Prabowo Orde Baru akan menjadi isu lain lagi jika kubu Prabowo terlalu PeDe untuk menggunakan strategi memukul dan menghabisi lawan-lawan politiknya.
Jika Prabowo menginginkan Anies bukan menjadi rivalnya di pilpres 2029, maka strategi yang tepat adalah merangkulnya. Bila perlu, Gerindra dukung Anies. Selama lima tahun kedepan, Prabowo sebagai presiden terus melakukan kolaborasi dengan Anies di Jakarta. Kalau strategi ini dilakukan Prabowo, tidak akan muncul perlawanan dari Anies. Bahkan tidak mustahil para pendukung Anies akan ikut mendorong agar Anies mendukung Prabowo di Pilpres 2029. Entah itu jadi cawapres Prabowo, atau timses di 2029.
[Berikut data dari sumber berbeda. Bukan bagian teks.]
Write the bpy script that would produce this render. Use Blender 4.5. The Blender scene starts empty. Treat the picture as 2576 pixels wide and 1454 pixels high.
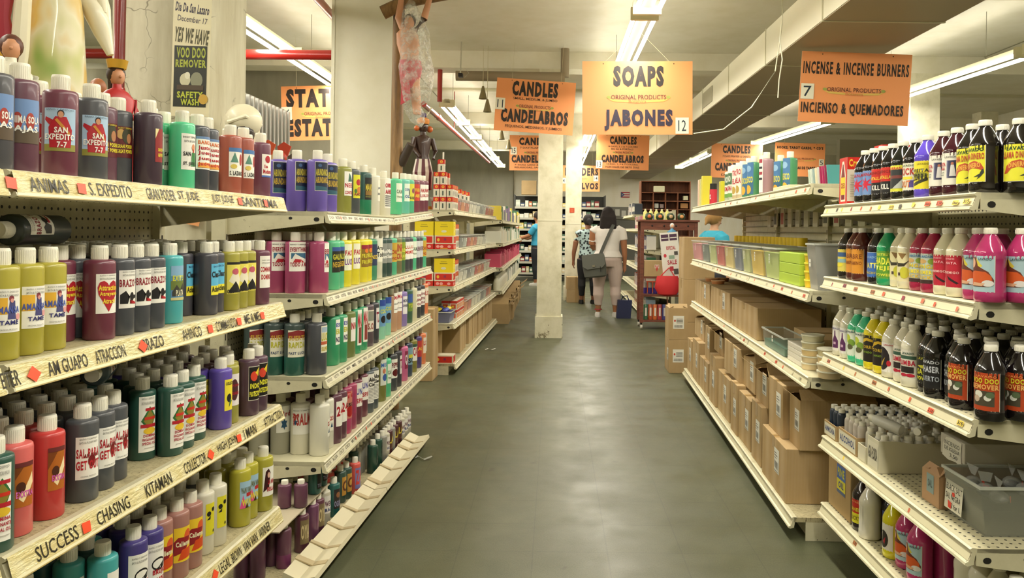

Anies Baswedan akan kehilangan daya perlawanannya jika Prabowo menjadikannya sebagai partner, bahkan kader. Bukan sebagai kompetitor, apalagi rival.
Para pendukung Anies akan berbalik meninggalkan Anies jika Anies memaksakan diri untuk melawan Prabowo di Pilpres 2029, setelah Prabowo merangkulnya.